Do you have any plans to bring LLOLLYANNA into the live context?
There are no planned live shows at this point. If LLOLLYANNA gets to a place where it makes sense to put shows together, then of course I will. But for now, I’m only focused on the recordings. 

It was your exceptionally creative December 2018 single “Down by Design”— surely one of our favorite tracks from last year—that first grabbed our attention. Is there any backstory to that track or anything about the process of its creation that you’d like to share?
That song was a bit of a struggle because it’s got a lot of guitars (both acoustic and electric) moving in and out of tune. I started demoing last summer and spent most of the fall trying to get everything to work together. I must’ve recorded five versions before settling on one that I liked. 

Can you tell us a little about your song writing process?
Sure. My family lives in a really remote part of Delaware outside of Dover and I like to write when I’m there visiting. Their house is like 200 years old and surrounded by farmland and cemeteries. There is an odd atmosphere that is hard to explain. It’s a bit eerie I guess. Most LLOLLYANNA songs are born there.

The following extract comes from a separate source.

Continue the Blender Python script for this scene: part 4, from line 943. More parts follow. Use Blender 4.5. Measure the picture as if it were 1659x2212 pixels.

What do you think of modern shoegaze/dream pop/psychedelia artists, any favorites?
To me shoegaze just means creative guitar music. Some playground to explore all the possibilities of what a guitar could sound like. Unfortunately, I think a lot of bands are content with just sounding like Kevin Shields. His records are there to inspire you to make your own thing, not to remake his. That being said, I have heard a few things recently that really blew me away. Votaries put out an album called Psychometry awhile back and that’s the best record I’ve heard in a long time.

What artists (musicians or otherwise) have most influenced your work?
There are just too many to list. I can give you a few albums I was really into at different points of my life. Return to Cookie Mountain by TV on the Radio, Double Nickels by The Minutemen, Frisbee by Heavy Vegetable, the self-titled album by Major Organ and the Adding Machine. Those are a few off the top of my head. 

What is the most important piece of gear for your sound? Any particular guitars/amps/pedals that you prefer? 
I have a lot of guitars but I prefer to play Stratocasters. I use an American Strat for standard tuning and a vintage Stratocaster knock-off called a Johnson for an alternate tuning I sometimes use that I call “llolly tuning” (DADF#F#A).Occasionally I’ll use this weird lap steel guitar made by Peavey called a PowerSlide.

What is your process for recording your music? What gear and/or software do you use? What would you recommend for others?
Everything’s demo’d first on a four track cassette machine. I figure if it works on there, it has a better chance of working in the end. Final recordings are done on Reaper. I like to use shotgun mics for vocals because the city is noisy and they reject a lot of noise. For guitar I use lots of amp modeling software. As far as effects go, I’ve been really into the u-he Colour Copy delay—that’s all over “Down by Design.” I like a lot of the Acustica Audio stuff too.

How did you produce the rich, lush lead sound that kicks in twelve seconds into “Down by Design”?
That might be a little hard to explain but I’ll try. It’s a combination of things. Lots of distortion on a guitar with its tone knobs turned all the way down. That’s going into a wah that’s also turned all the way down so that it’s muffling the distortion. It sort of makes it sound like a keyboard inside a glass tube. Once the wah gets lifted, all that guitar growl comes bursting out through the side. So basically I ride the wah to make this keyboard type sound morph into a heavy guitar sound as I play. It’s all guitar though.

How do you feel about the state of the music industry today? There is no doubt a massive change underway. How do you see it and do you feel it’s positive at all?
I think maybe the people complaining about today’s music industry are the people who came from the old music industry. They remember a time when you could produce one record for a band and sit back raking in royalties for the rest of your life I guess. Those days are gone and those dudes are fucking pissed. Artists don’t need anyone to record them or sell their records if they don’t want to. They contact fans directly if they have a show or something new out. It’s an awesome time to be a band. I hope to god there isn’t a music industry sometime in the near future.

Do you prefer vinyl, CD, cassette tape or MP3 format when listening to music?
I don’t care. Good songs are still good songs on any format. 

If you had to choose one track that was the ultimate definition of your sound, which would it be and why?
I was really happy with the way “Broken Wand Ritual” turned out. Its ending was inspired by the Shangri Las and it's one of the songs my friends like the most.